The target date of June 6 for the crossing of the Danube was accordingly put back, and the Army of the South remained immobile in the positions it had taken up. The deployment had certainly been remarkable successful, having regard to the practical difficulties it had faced. The efficient use of cavalry to screen the movement into Roumania gave the Ottoman commanders little indication of the real line of advance to be taken. Such information as could be gleaned from the concentration around Braila and Galatz appeared to point to a Russian advance through the Dobrudja.

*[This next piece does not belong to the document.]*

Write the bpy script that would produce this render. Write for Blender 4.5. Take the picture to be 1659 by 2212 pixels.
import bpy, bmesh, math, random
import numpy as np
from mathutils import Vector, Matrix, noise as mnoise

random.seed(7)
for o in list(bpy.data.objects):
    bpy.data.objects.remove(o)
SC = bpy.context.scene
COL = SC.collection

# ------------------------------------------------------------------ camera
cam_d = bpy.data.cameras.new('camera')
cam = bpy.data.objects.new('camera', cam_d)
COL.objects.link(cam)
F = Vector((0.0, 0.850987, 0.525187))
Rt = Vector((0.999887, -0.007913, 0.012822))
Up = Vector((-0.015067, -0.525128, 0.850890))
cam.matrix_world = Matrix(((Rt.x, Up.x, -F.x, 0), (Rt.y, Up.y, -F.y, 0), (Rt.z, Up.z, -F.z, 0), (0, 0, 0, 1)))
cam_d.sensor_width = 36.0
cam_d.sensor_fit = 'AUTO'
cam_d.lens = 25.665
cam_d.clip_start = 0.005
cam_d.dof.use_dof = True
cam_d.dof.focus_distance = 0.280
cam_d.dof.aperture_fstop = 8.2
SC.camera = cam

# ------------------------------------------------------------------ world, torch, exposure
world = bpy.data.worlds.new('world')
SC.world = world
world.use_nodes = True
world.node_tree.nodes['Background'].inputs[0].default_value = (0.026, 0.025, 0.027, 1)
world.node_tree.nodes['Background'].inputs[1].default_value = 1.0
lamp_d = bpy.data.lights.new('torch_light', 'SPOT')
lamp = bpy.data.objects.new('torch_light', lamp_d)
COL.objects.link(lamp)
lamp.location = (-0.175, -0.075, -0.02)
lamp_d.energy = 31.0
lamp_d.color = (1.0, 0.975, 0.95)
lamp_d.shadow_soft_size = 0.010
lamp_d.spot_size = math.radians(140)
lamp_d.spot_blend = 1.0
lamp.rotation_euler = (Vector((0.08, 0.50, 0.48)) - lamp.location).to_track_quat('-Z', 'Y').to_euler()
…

Meanwhile the Russian navy continued its efforts to neutralize the Turkish fleet. On June 10 the steamer Constantine with six torpedo launches in tow, sailed from Odessa on course for Sulina. Arriving that night, the launches were sent in to attack the Turkish ironclads. Three were at anchor; another had steam up in the roadstead, and this was made the target. The spar torpedo of the leading launch exploded short of its object, probably due to protective wire netting. This caused the alarm to be raised, and the launches made their retreat to the Constantine, although one was disabled and captured.9

On June 20 ten steam launches succeeded, in spite of the intervention of a Turkish monitor from Rustchuk, in placing a barricade of torpedoes across the Danube above that place. Three days later, Commander Novikov, who had led that operation, used rowing boats to do the same above Nicopolis. A Turkish monitor came down river, and was attacked unsuccessfully by two launches; in the face of heavy gunfire from Russian artillery on the northern bank it speedily withdrew.

This marked the end of active operations by Turkish gunboats on the Danube. The considerable threat which they might have posed to the Russian advance never materialised. Two of the ironclads had been sunk; two would in due course be captured at Nicopolis when that place was taken, while the other three remained at Rustchuk until the end of the war.